PROBLEM REQUIREMENTS
Output the material exactly, but drop every image it holds.

───── DATASET CONTENT

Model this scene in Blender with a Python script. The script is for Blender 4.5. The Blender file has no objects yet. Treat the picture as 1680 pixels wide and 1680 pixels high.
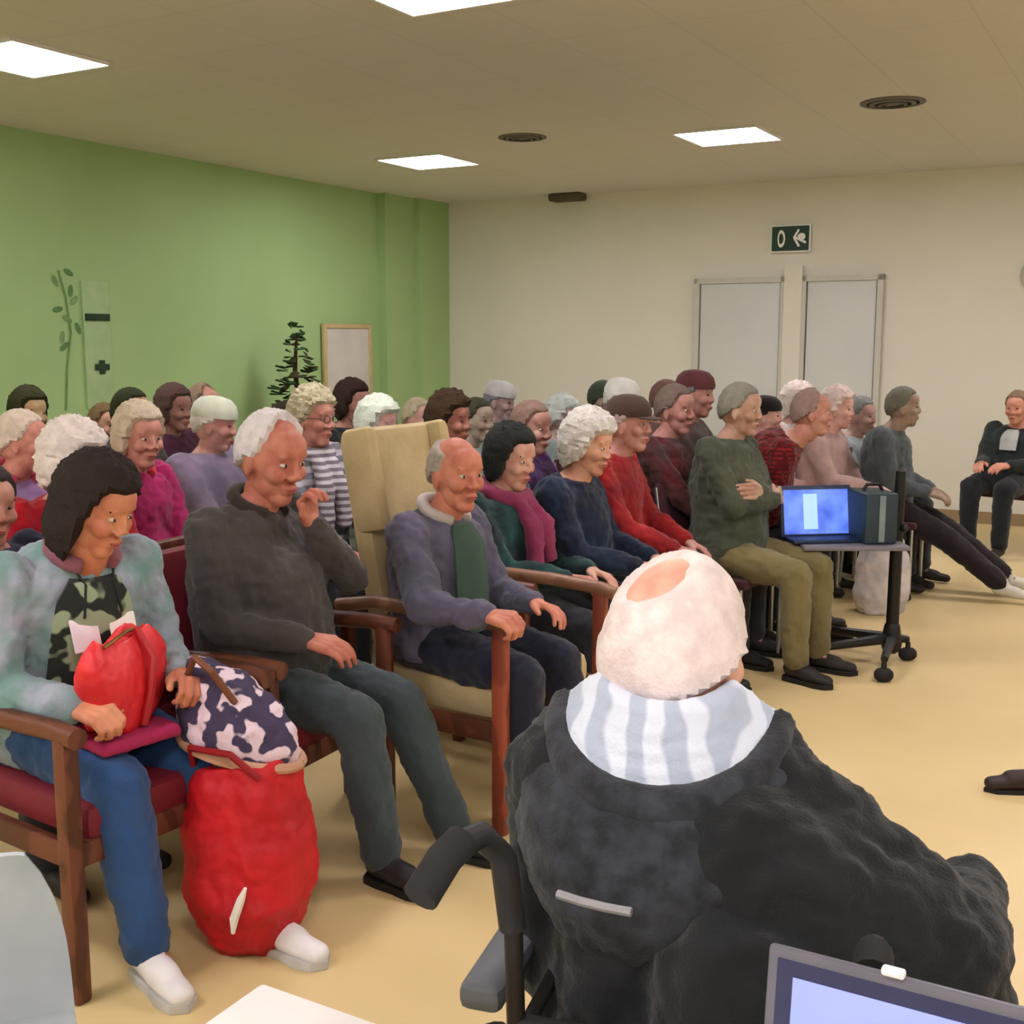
import bpy, math, random
from mathutils import Vector as V, Matrix as M, noise
random.seed(7)
S = bpy.context.scene
COL = S.collection
# ---------------------------------------------------------------- camera, world, exposure
F = 1914.0; TH = math.atan(283 / F); H = 1.55
CT, ST = math.cos(TH), math.sin(TH)
cam = bpy.data.cameras.new('camera'); cam.sensor_width = 36; cam.lens = F / 1680 * 36; cam.clip_start = .05
co = bpy.data.objects.new('camera', cam); COL.objects.link(co)
co.location = (0, 0, H); co.rotation_euler = (math.pi / 2 - TH, 0, 0); S.camera = co
w = bpy.data.worlds.new('world'); S.world = w; w.use_nodes = True
w.node_tree.nodes['Background'].inputs[0].default_value = (.9, .95, 1, 1)
w.node_tree.nodes['Background'].inputs[1].default_value = .3
S.view_settings.view_transform = 'Standard'; S.view_settings.look = 'None'
S.view_settings.gamma = 1; S.view_settings.use_curve_mapping = False
S.view_settings.exposure = 0.93
LAMP = 17.0          # strength of the ceiling panels
# room frame: origin in the far corner, U along the back wall, W towards the back wall
PH = math.radians(-29.5); C0 = V((-.797, 12.541, 0))
U = V((math.cos(PH), math.sin(PH), 0)); W = V((-U.y, U.x, 0))
RH = 2.95
def room(u, v, z=0): return C0 + U * u + W * v + V((0, 0, z))
def atx(px, y, z=1.2): return (px - 840) / F * (y * CT - (z - H) * ST)
def zat(py, y):
    b = (840 - py) / F; t = y / (CT + b * ST); return H + (-ST + b * CT) * t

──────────

SOLUTION TO THE EXERCISE
Model this scene in Blender with a Python script. The script is for Blender 4.5. The Blender file has no objects yet. Treat the picture as 1680 pixels wide and 1680 pixels high.
import bpy, math, random
from mathutils import Vector as V, Matrix as M, noise
random.seed(7)
S = bpy.context.scene
COL = S.collection
# ---------------------------------------------------------------- camera, world, exposure
F = 1914.0; TH = math.atan(283 / F); H = 1.55
CT, ST = math.cos(TH), math.sin(TH)
cam = bpy.data.cameras.new('camera'); cam.sensor_width = 36; cam.lens = F / 1680 * 36; cam.clip_start = .05
co = bpy.data.objects.new('camera', cam); COL.objects.link(co)
co.location = (0, 0, H); co.rotation_euler = (math.pi / 2 - TH, 0, 0); S.camera = co
w = bpy.data.worlds.new('world'); S.world = w; w.use_nodes = True
w.node_tree.nodes['Background'].inputs[0].default_value = (.9, .95, 1, 1)
w.node_tree.nodes['Background'].inputs[1].default_value = .3
S.view_settings.view_transform = 'Standard'; S.view_settings.look = 'None'
S.view_settings.gamma = 1; S.view_settings.use_curve_mapping = False
S.view_settings.exposure = 0.93
LAMP = 17.0          # strength of the ceiling panels
# room frame: origin in the far corner, U along the back wall, W towards the back wall
PH = math.radians(-29.5); C0 = V((-.797, 12.541, 0))
U = V((math.cos(PH), math.sin(PH), 0)); W = V((-U.y, U.x, 0))
RH = 2.95
def room(u, v, z=0): return C0 + U * u + W * v + V((0, 0, z))
def atx(px, y, z=1.2): return (px - 840) / F * (y * CT - (z - H) * ST)
def zat(py, y):
    b = (840 - py) / F; t = y / (CT + b * ST); return H + (-ST + b * CT) * t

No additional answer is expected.